Havering headteachers have joined forces to demand that an exam board regrades students’ papers after they believe they were unfairly marked.

The call for action comes after a row about students being awarded lower grades than expected in August. Heads believe this year’s GCSE English papers were marked unfairly.

Simon London, headteacher of Hall Mead School, and head of the Havering Secondary Headteachers’ Educational Partnership, said the group is calling for the Specialist Schools and Academies Trust (SSAT) and the Association of School and College Leaders to look at the grading system again. They are also exploring the possibility of a legal challenge and exposing the flaws of Ofqual’s (the qualifications regulator) response to the issue.

On Friday the group will be meeting with MP Angela Watkinson to ask her to press Michael Gove, the Secretary of State for Education, about the situation, especially after the Welsh Education Minister Leighton Andrews has insisted Welsh board WJEC regardes papers.

Mr London said: “We do not have any issue with being told that standards are going to be tougher, it is the fact that these boundaries were moved half way through the year without schools being informed and by such a large margin.”
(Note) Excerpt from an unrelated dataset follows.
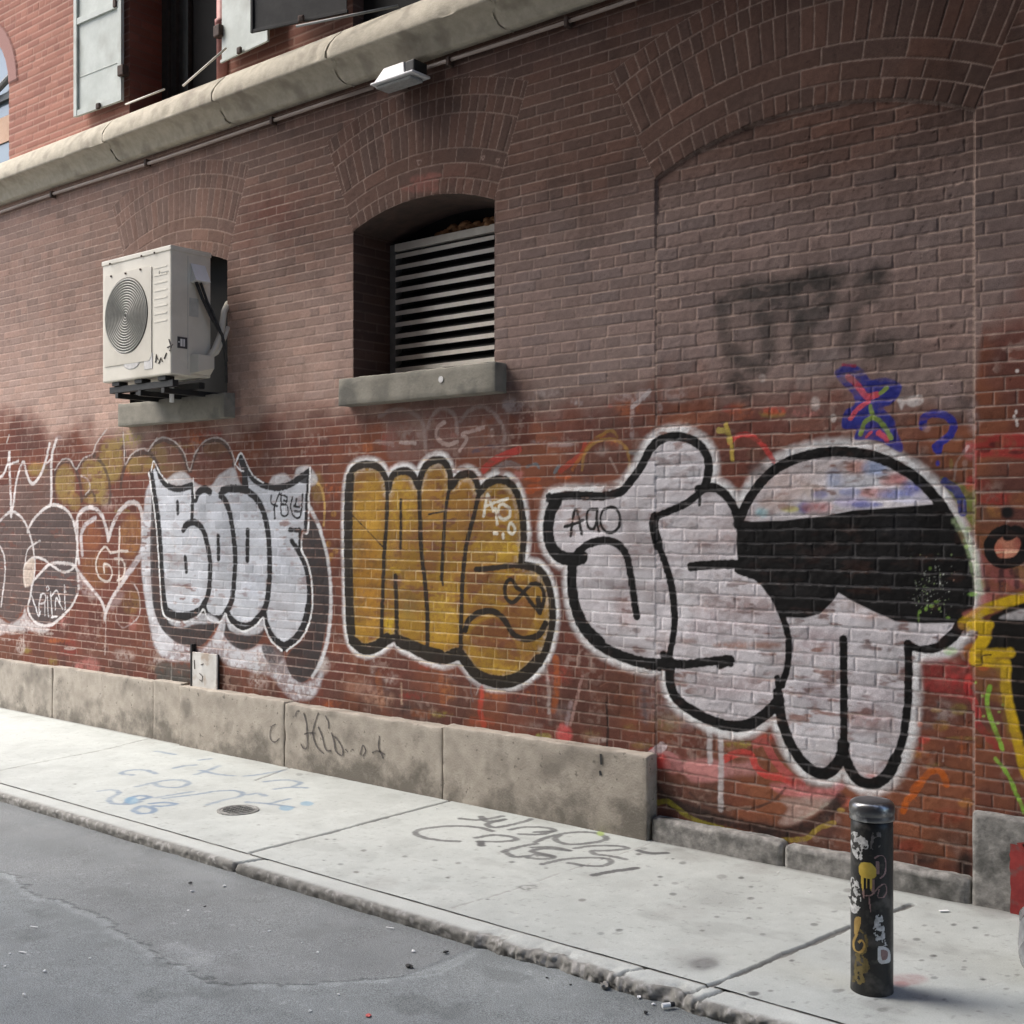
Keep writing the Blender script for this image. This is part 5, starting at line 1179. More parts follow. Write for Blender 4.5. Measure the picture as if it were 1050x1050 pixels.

In an open letter the group said: “Havering secondary schools and our sixth form colleges are justifiably proud of the results their hard-working students achieve. Through effective collaboration, institutional innovation and with the partnership of positive pupils and parents, Havering results consistently out-perform national benchmarks and have shown improvement year on year over recent times as teachers’ and pupils’ efforts have grown in both quality and impact. Therefore, it was with great disappointment and then anger that we greeted this summer’s GCSE English results.

“What followed in the large majority of our schools is a national disgrace. Examination boards chose to move grade boundaries mid-way through an examination series, meaning that in some components, pupils’ marks that would have achieved a high C grade in the January examination series were downgraded to equate to a D grade in the June series.”

He said many students who believed they had a grade C ended up with a lower grading which potentially missing out on sixth form and college places.

Ofqual said the grade boundaries in June were at the right level, but said there was a problem with the boundaries in January. It has refused to order the exam boards to grade the exams again.